▶ [DATA SEGMENT]:
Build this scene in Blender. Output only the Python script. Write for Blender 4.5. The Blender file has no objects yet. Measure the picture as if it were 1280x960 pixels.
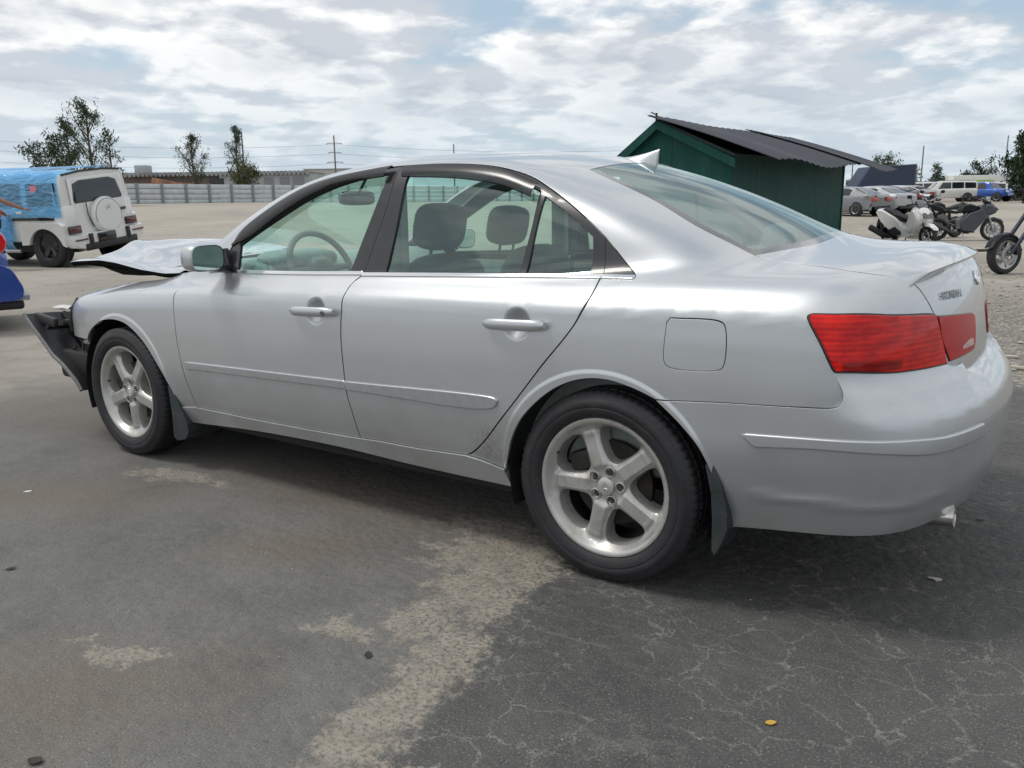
import bpy, bmesh, math, random
import numpy as np
from mathutils import Vector, Matrix
from mathutils.geometry import delaunay_2d_cdt
random.seed(7); RNG = np.random.default_rng(7)
R = math.radians
sc = bpy.context.scene
COL = sc.collection
# ------------------------------------------------------------------ camera
CAM_YAW, CAM_PITCH, CAM_ROLL = -.6049, -.2157, -.0132
cam_d = bpy.data.cameras.new('camera'); cam = bpy.data.objects.new('camera', cam_d); COL.objects.link(cam)
_f = Vector((math.sin(CAM_YAW) * math.cos(CAM_PITCH), math.cos(CAM_YAW) * math.cos(CAM_PITCH), math.sin(CAM_PITCH)))
_r = Vector((math.cos(CAM_YAW), -math.sin(CAM_YAW), 0)); _u = _r.cross(_f)
_r2 = _r * math.cos(CAM_ROLL) + _u * math.sin(CAM_ROLL); _u2 = -_r * math.sin(CAM_ROLL) + _u * math.cos(CAM_ROLL)
_m = Matrix((_r2, _u2, -_f)).transposed().to_4x4(); _m.translation = (1.2745, -3.2517, 1.2679)
cam.matrix_world = _m
cam_d.sensor_width = 36; cam_d.lens = 36 * 1064.55 / 1280; cam_d.clip_start = .05; cam_d.clip_end = 6000
sc.camera = cam
# ------------------------------------------------------------------ sky, sun, exposure
SUN_DIR = Vector((-.42, -.26, .87)).normalized()
wd = bpy.data.worlds.new('World'); sc.world = wd; wd.use_nodes = True
nt = wd.node_tree; nt.nodes.clear()
def N(t, kind, **kw):
    n = t.nodes.new(kind)
    for k, v in kw.items():
        if k == 'inp':
            for kk, vv in v.items(): n.inputs[kk].default_value = vv
        else: setattr(n, k, v)
    return n
def build_sky():
    L = nt.links.new
    sky = N(nt, 'ShaderNodeTexSky', sky_type='NISHITA', sun_disc=False, sun_elevation=math.asin(SUN_DIR.z),
            sun_rotation=math.atan2(SUN_DIR.x, SUN_DIR.y), air_density=1.0, dust_density=2.0, ozone_density=1.0)
    tc = N(nt, 'ShaderNodeTexCoord'); sep = N(nt, 'ShaderNodeSeparateXYZ'); L(tc.outputs['Generated'], sep.inputs[0])
    # a flat cloud deck seen in perspective: direction / height
    den = N(nt, 'ShaderNodeMath', operation='ADD', inp={1: .20}); L(sep.outputs['Z'], den.inputs[0])
    den2 = N(nt, 'ShaderNodeMath', operation='MAXIMUM', inp={1: .06}); L(den.outputs[0], den2.inputs[0])
    dv = N(nt, 'ShaderNodeVectorMath', operation='DIVIDE'); L(tc.outputs['Generated'], dv.inputs[0])
    cb = N(nt, 'ShaderNodeCombineXYZ', inp={2: 1.0}); L(den2.outputs[0], cb.inputs[0]); L(den2.outputs[0], cb.inputs[1]); L(cb.outputs[0], dv.inputs[1])
    mp = N(nt, 'ShaderNodeMapping', inp={'Location': (2.3, 1.7, 0), 'Rotation': (0, 0, R(28)), 'Scale': (1.0, 1.0, 0)}); L(dv.outputs[0], mp.inputs[0])
    def M(op, p, q=None, r=None):
        n = N(nt, 'ShaderNodeMath', operation=op)
        for i, v in enumerate((p, q, r)):
            if v is None: continue
            if isinstance(v, (int, float)): n.inputs[i].default_value = v
            else: L(v, n.inputs[i])
        return n.outputs[0]
    def density(shift):
        v = N(nt, 'ShaderNodeVectorMath', operation='ADD', inp={1: shift}); L(mp.outputs[0], v.inputs[0])
        n1 = N(nt, 'ShaderNodeTexNoise', noise_dimensions='2D', inp={'Scale': .62, 'Detail': 5.0, 'Roughness': .55, 'Distortion': .15}); L(v.outputs[0], n1.inputs[0])
        w = N(nt, 'ShaderNodeTexNoise', noise_dimensions='2D', inp={'Scale': 3.0, 'Detail': 5.0, 'Roughness': .6}); L(v.outputs[0], w.inputs[0])
        wc = N(nt, 'ShaderNodeVectorMath', operation='SCALE', inp={'Scale': .30}); L(w.outputs['Color'], wc.inputs[0]); wv = N(nt, 'ShaderNodeVectorMath', operation='ADD'); L(v.outputs[0], wv.inputs[0]); L(wc.outputs[0], wv.inputs[1])
        vo = N(nt, 'ShaderNodeTexVoronoi', feature='F1', voronoi_dimensions='2D', inp={'Scale': 2.0, 'Detail': 2.0, 'Roughness': .5}); L(wv.outputs[0], vo.inputs[0])
        f = N(nt, 'ShaderNodeTexNoise', noise_dimensions='2D', inp={'Scale': 7.0, 'Detail': 9.0, 'Roughness': .62}); L(v.outputs[0], f.inputs[0])
        d = M('MULTIPLY_ADD', vo.outputs['Distance'], -.30, n1.outputs[0]); return M('MULTIPLY_ADD', M('SUBTRACT', f.outputs[0], .5), .16, d)
    d0 = density((0, 0, 0)); d1 = density((-.10, -.065, 0))
    cov = N(nt, 'ShaderNodeMapRange', interpolation_type='SMOOTHSTEP', inp={1: .04, 2: .22, 3: 0.0, 4: 1.0}); L(d0, cov.inputs[0])
    # lit edges towards the sun, greyer thick undersides away from it
    lit = N(nt, 'ShaderNodeMapRange', inp={1: -.085, 2: .085, 3: 0.0, 4: 1.0}); L(M('SUBTRACT', d0, d1), lit.inputs[0])
    br = N(nt, 'ShaderNodeValToRGB'); L(lit.outputs[0], br.inputs[0]); e = br.color_ramp.elements
    e[0].position = .08; e[0].color = (5.0, 5.3, 5.75, 1); e[1].position = .86; e[1].color = (8.2, 8.25, 8.2, 1); mid = e.new(.48); mid.color = (6.5, 6.75, 7.0, 1)
    core = N(nt, 'ShaderNodeValToRGB'); L(d0, core.inputs[0]); c = core.color_ramp.elements
    c[0].position = .30; c[0].color = (1, 1, 1, 1); c[1].position = .50; c[1].color = (.78, .80, .83, 1)
    cm = N(nt, 'ShaderNodeMix', data_type='RGBA', blend_type='MULTIPLY', inp={0: 1.0}); L(br.outputs[0], cm.inputs[6]); L(core.outputs[0], cm.inputs[7])
    # pale haze towards the horizon
    hz = N(nt, 'ShaderNodeMapRange', interpolation_type='SMOOTHSTEP', inp={1: .0, 2: .20, 3: 1.0, 4: 0.0}); L(sep.outputs['Z'], hz.inputs[0])
    base = N(nt, 'ShaderNodeMix', data_type='RGBA', inp={0: .55, 7: (4.4, 5.5, 6.4, 1)}); L(sky.outputs[0], base.inputs[6])
    m1 = N(nt, 'ShaderNodeMix', data_type='RGBA'); L(cov.outputs[0], m1.inputs[0]); L(base.outputs[2], m1.inputs[6]); L(cm.outputs[2], m1.inputs[7])
    hzs = N(nt, 'ShaderNodeMath', operation='MULTIPLY', inp={1: .72}); L(hz.outputs[0], hzs.inputs[0])
    m2 = N(nt, 'ShaderNodeMix', data_type='RGBA', inp={7: (4.7, 5.6, 6.3, 1)}); L(hzs.outputs[0], m2.inputs[0]); L(m1.outputs[2], m2.inputs[6])
    bg = N(nt, 'ShaderNodeBackground', inp={1: .125}); L(m2.outputs[2], bg.inputs[0])
    out = N(nt, 'ShaderNodeOutputWorld'); L(bg.outputs[0], out.inputs[0])
build_sky()
sun_d = bpy.data.lights.new('sun', 'SUN'); sun = bpy.data.objects.new('sun', sun_d); COL.objects.link(sun)
sun_d.energy = 1.5; sun_d.angle = R(14); sun_d.color = (1, .96, .90)
sun.rotation_euler = SUN_DIR.to_track_quat('Z', 'Y').to_euler(); sun.location = (0, 0, 30)
sc.view_settings.view_transform = 'Standard'; sc.view_settings.look = 'None'; sc.view_settings.gamma = 1
sc.view_settings.use_curve_mapping = False; sc.view_settings.exposure = 0.0
sc.cycles.max_bounces = 10; sc.cycles.transparent_max_bounces = 16; sc.cycles.caustics_reflective = False; sc.cycles.caustics_refractive = False
# ------------------------------------------------------------------ site grid: lateral / depth axes of the yard
YO = Vector((1.2745, -3.2517)); YF = Vector((math.sin(CAM_YAW), math.cos(CAM_YAW))); YR = Vector((YF.y, -YF.x))
YROT = math.atan2(YR.y, YR.x)
def smooth(a, b, x):
    t = np.clip((np.asarray(x, float) - a) / (b - a), 0, 1); return t * t * (3 - 2 * t)
def ground_z(x, y):
    dx = np.asarray(x, float) - YO.x; dy = np.asarray(y, float) - YO.y
    d = dx * YF.x + dy * YF.y; lat = dx * YR.x + dy * YR.y
    s = np.clip(lat / np.maximum(d, 5), -.6, .6)
    rise = np.interp(s, [-.6, -.3, 0, .4, .6], [1.12, 1.12, .8, .34, .30])
    z = rise * smooth(24, 68, d)
    z = z - .07 * smooth(9, 18, d) * (1 - smooth(26, 36, d)) * smooth(.15, .4, s)
    return z
def yard(lat, d, dz=0.0):
    p = YO + YR * lat + YF * d
    return Vector((p.x, p.y, float(ground_z(p.x, p.y)) + dz))
def px(u, d): return (u - 637) / 1064.55 * (d * .977 + .2)      # metres to the side of the camera's axis at depth d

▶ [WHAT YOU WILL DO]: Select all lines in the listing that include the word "objects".

▶ [TASK SOLUTION]:
Build this scene in Blender. Output only the Python script. Write for Blender 4.5. The Blender file has no objects yet. Measure the picture as if it were 1280x960 pixels.
cam_d = bpy.data.cameras.new('camera'); cam = bpy.data.objects.new('camera', cam_d); COL.objects.link(cam)
sun_d = bpy.data.lights.new('sun', 'SUN'); sun = bpy.data.objects.new('sun', sun_d); COL.objects.link(sun)